Quote from the first line below through the line that contains "hillside', 'shrubs', .1, (.55, .95))", both included, and leave the pictures out.

■ Data segment ■
● ● ● ●
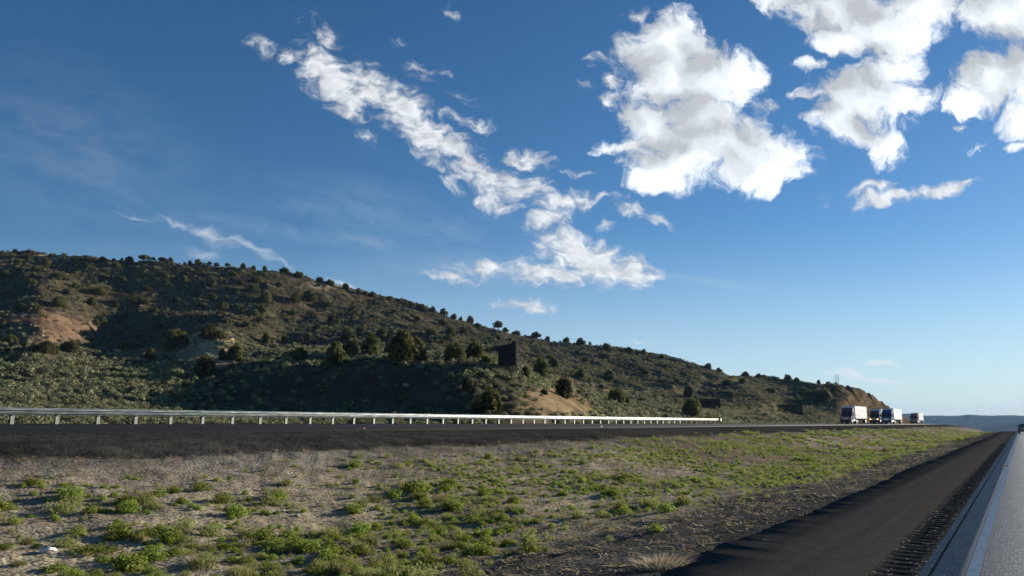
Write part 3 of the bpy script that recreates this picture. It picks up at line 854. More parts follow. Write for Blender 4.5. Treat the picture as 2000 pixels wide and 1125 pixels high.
mx, my = scatter_pts(22000, 92, 190, lambda x, y: sage_density(x, y) * 0.85)
joined('hillside_sagebrush', mx, my, RNG.uniform(0.5, 1.3, len(mx)), SAGE_MID, MAT_SAGE, 'grey green sagebrush spread over the lower hillside', 'shrubs')
fx, fy = scatter_pts(42000, 190, 440, lambda x, y: sage_density(x, y) * 0.8)
joined('ridge_sagebrush', fx, fy, RNG.uniform(0.5, 1.4, len(fx)), SAGE_FAR, MAT_SAGE, 'grey green sagebrush spread over the upper hillside', 'shrubs')

# ---- dark scrub growing in patches between the trees
def scrub_density(x, y):
    D = -x; px, py, d = to_px(x, y, ground(x, y))
    n = fbm(x / 16, y / 16, 451, 3) + 0.3 * (1 - sst(0, 500, px)) + 0.25 * sst(1500, 1560, px) * (1 - sst(1625, 1640, px))
    low = np.exp(-((px - 600) / 230) ** 4 - ((py - 755) / 44) ** 4) + np.exp(-((px - 85) / 75) ** 2 - ((py - 640) / 36) ** 2) + np.exp(-((px - 395) / 50) ** 2 - ((py - 688) / 34) ** 2)
    return np.where((D > 55) & (px > -60) & (px < 1640), sst(0.12, 0.5, n) * np.clip(1 - 1.1 * low, 0, 1), 0) * 0.12
qx, qy = scatter_pts(42000, 130, 420, scrub_density)
joined('hillside_scrub', qx, qy, RNG.uniform(1.0, 2.6, len(qx)), SAGE_FAR, MAT_JUN, 'dark olive scrub growing in patches over the hillside', 'shrubs', .1, (.55, .95))

# ---- median weeds: feathery tufts
def tuft_arrays(seed, n, h=1.0, spread=0.45, lean=0.7, width=0.03, segs=2):
    rng = np.random.default_rng(seed); V, F, T = [], [], []
    for k in range(n):
        a = rng.uniform(0, 6.283); q = rng.random() ** .6
        bx, by = spread * q * math.cos(a), spread * q * math.sin(a)
        L = h * rng.uniform(.55, 1.1) * (1 - .35 * q); ln = lean * q * rng.uniform(.5, 1.3)
        a2 = a + rng.normal(0, .5); dx, dy = math.cos(a2) * ln, math.sin(a2) * ln
        wx, wy = -math.sin(a2 + rng.normal(0, .8)) * width, math.cos(a2) * width
        o = len(V); t = np.clip(rng.normal(.5, .22), 0, 1)
        mid = (bx + dx * L * .4, by + dy * L * .4, L * .6); tip = (bx + dx * L, by + dy * L, L)
        V += [(bx - wx, by - wy, 0), (bx + wx, by + wy, 0), (mid[0] + wx * .9, mid[1] + wy * .9, mid[2]), (mid[0] - wx * .9, mid[1] - wy * .9, mid[2])]
        V += [(mid[0] - wx * .9, mid[1] - wy * .9, mid[2]), (mid[0] + wx * .9, mid[1] + wy * .9, mid[2]), (tip[0] + wx * .1, tip[1], tip[2]), (tip[0] - wx * .1, tip[1], tip[2])]
        F += [(o, o + 1, o + 2, o + 3), (o + 4, o + 5, o + 6, o + 7)]; T += [t * .6] * 4 + [t] * 4
    return np.array(V), np.array(F), np.array(T)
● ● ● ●
■ Reply to the exercise ■
Write part 3 of the bpy script that recreates this picture. It picks up at line 854. More parts follow. Write for Blender 4.5. Treat the picture as 2000 pixels wide and 1125 pixels high.
mx, my = scatter_pts(22000, 92, 190, lambda x, y: sage_density(x, y) * 0.85)
joined('hillside_sagebrush', mx, my, RNG.uniform(0.5, 1.3, len(mx)), SAGE_MID, MAT_SAGE, 'grey green sagebrush spread over the lower hillside', 'shrubs')
fx, fy = scatter_pts(42000, 190, 440, lambda x, y: sage_density(x, y) * 0.8)
joined('ridge_sagebrush', fx, fy, RNG.uniform(0.5, 1.4, len(fx)), SAGE_FAR, MAT_SAGE, 'grey green sagebrush spread over the upper hillside', 'shrubs')

# ---- dark scrub growing in patches between the trees
def scrub_density(x, y):
    D = -x; px, py, d = to_px(x, y, ground(x, y))
    n = fbm(x / 16, y / 16, 451, 3) + 0.3 * (1 - sst(0, 500, px)) + 0.25 * sst(1500, 1560, px) * (1 - sst(1625, 1640, px))
    low = np.exp(-((px - 600) / 230) ** 4 - ((py - 755) / 44) ** 4) + np.exp(-((px - 85) / 75) ** 2 - ((py - 640) / 36) ** 2) + np.exp(-((px - 395) / 50) ** 2 - ((py - 688) / 34) ** 2)
    return np.where((D > 55) & (px > -60) & (px < 1640), sst(0.12, 0.5, n) * np.clip(1 - 1.1 * low, 0, 1), 0) * 0.12
qx, qy = scatter_pts(42000, 130, 420, scrub_density)
joined('hillside_scrub', qx, qy, RNG.uniform(1.0, 2.6, len(qx)), SAGE_FAR, MAT_JUN, 'dark olive scrub growing in patches over the hillside', 'shrubs', .1, (.55, .95))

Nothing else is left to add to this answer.